Тем самым оно предстает уже не в качестве нормативного понятия (или не только в качестве нормативного понятия [47]). Это – понятие, описывающее определенное устройство общественной жизни, причем достаточно прочное, чтобы не зависеть от способностей составляющих его индивидов. Граждане, из которых оно состоит, очень разные по своим качествам. Многие из них (а скорее всего, большинство) своекорыстны. Но даже если они не пройдут придирчивого теста на «гражданственность», им удается поддерживать строй, именуемый civil society.
Почему это происходит? Прежде всего потому, что реальные (а не сконструированные в руссоистской лаборатории) люди в одно и то же время руководствуются разными мотивами. Они, в зависимости от обстоятельств, проявляют себя и как своекорыстные частные лица, и как озабоченные общим благом граждане. Например, вставая на пути бульдозеров, чтобы не дать начать очередную «точечную застройку», или организуя акцию «синее ведерко», протестуя против злоупотреблений спецсигналами на чиновничьих автомобилях. Тем самым они одновременно отстаивают и свой частный интерес, и «общее благо», не говоря уже о том, что само «общее благо» нагружается различным смыслом в разных контекстах.
Следует ли пересматривать устоявшееся понимание гражданского общества?
Для автора этих строк отрицательный ответ на поставленный выше вопрос подразумевается сам собой. Согласно устоявшейся традиции словоупотребления гражданское общество понимается как промежуточная сфера между государством и приватной жизнью индивидов (сферой семьи). Иногда в эту схему вводится рынок, или сфера коммерческих отношений, и тогда гражданское общество – это «третий сектор» наряду с государством и бизнесом. Но каковы бы ни были нюансы, конститутивным моментом гражданского общества выступает его автономия от административно-политической машины, именуемой государством. Гражданское общество – это «совокупность различных неправительственных институтов, достаточно сильных, чтобы служить противовесом государству и, не мешая ему, выполнять роль миротворца и арбитра между основными группами интересов» [48].

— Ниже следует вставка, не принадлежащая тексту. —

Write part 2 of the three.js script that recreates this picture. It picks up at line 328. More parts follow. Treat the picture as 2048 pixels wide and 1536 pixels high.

По Э. Геллнеру, гражданское общество возникает там, где есть институциональный и идеологический плюрализм. Это два основных условия возможности его развития. Первое – наличие множества конкурирующих друг с другом и взаимно уравновешивающих (т. е. препятствующих монополизации власти) институтов. Второе – ни одна из систем взглядов не может претендовать на окончательную истину (на статус «единственно верного» учения).
Понимаемое в таком ключе гражданское общество существует независимо от слабостей отдельных индивидов или всей их массы. Если угодно, оно даже предполагает эти слабости.
Впрочем, читатели сами решат, удовлетворяет ли их такой подход или им больше по душе подход Б. Капустина. Позволю себе лишь заметить, что существо этого подхода не просто обнаружить. В тексте российского автора, как мне показалось, сосуществуют разные концепции гражданского общества.
С одной стороны, Б. Капустин постоянно подчеркивает, что гражданское общество возможно лишь там, где есть граждане. Граждане же, как мы помним, есть там, где индивиды по капле выдавили из себя «буржуа» и научились работать для «всеобщего» (оно же «общее благо»). С другой стороны, в тексте Б. Капустина есть ряд пассажей, где он, отмежевываясь от «моралистических» трактовок гражданского общества, утверждает, что гражданских обществ может быть много. Сколько? Столько же, сколько существует трактовок «общего блага»? Тогда возникает вопрос, берет ли на себя автор бремя отделить агнцев от козлищ и установить критерий, по которому определенные его трактовки (например, человеконенавистнические – расистские, нацистские и т. д.) будут отброшены? Или такого критерия нет? Признаться, я не нашел в тексте Б. Капустина ясности по этому поводу. Единственное, что мне в этой связи удалось обнаружить (но что меня еще больше запутало), – это мнение российского философа (вернее, мнение Э. Гатмен, к которому Б. Капустин однозначно присоединяется), что «Ку-клус-клан» является «образцовой организацией гражданского общества», если в качестве критерия отнесения к нему принять «добровольность объединения, сетевой характер, наличие доверия между членами, приверженность общим, причем „постматериалистическим“ ценностям».
С одной стороны, Б. Капустин не устает повторять, что гражданское общество есть там, где есть спонтанность, самоактивность, порыв, самоорганизованность. Там же, где есть институциализация, гражданскому обществу приходит конец. С другой стороны, автор периодически прибегает к тому («институционалистскому») пониманию этого феномена, от которого столь энергично отмежевывается. В частности, ссылаясь на исследование Шерри Берман об истории нацификации Германии в период Веймарской республики, он говорит о «гражданских обществах», которые «не только не препятствовали, но способствовали подъему и победе нацизма». То есть он молчаливо отправляется от представления о гражданском обществе как совокупности институтов – некоммерческих организаций.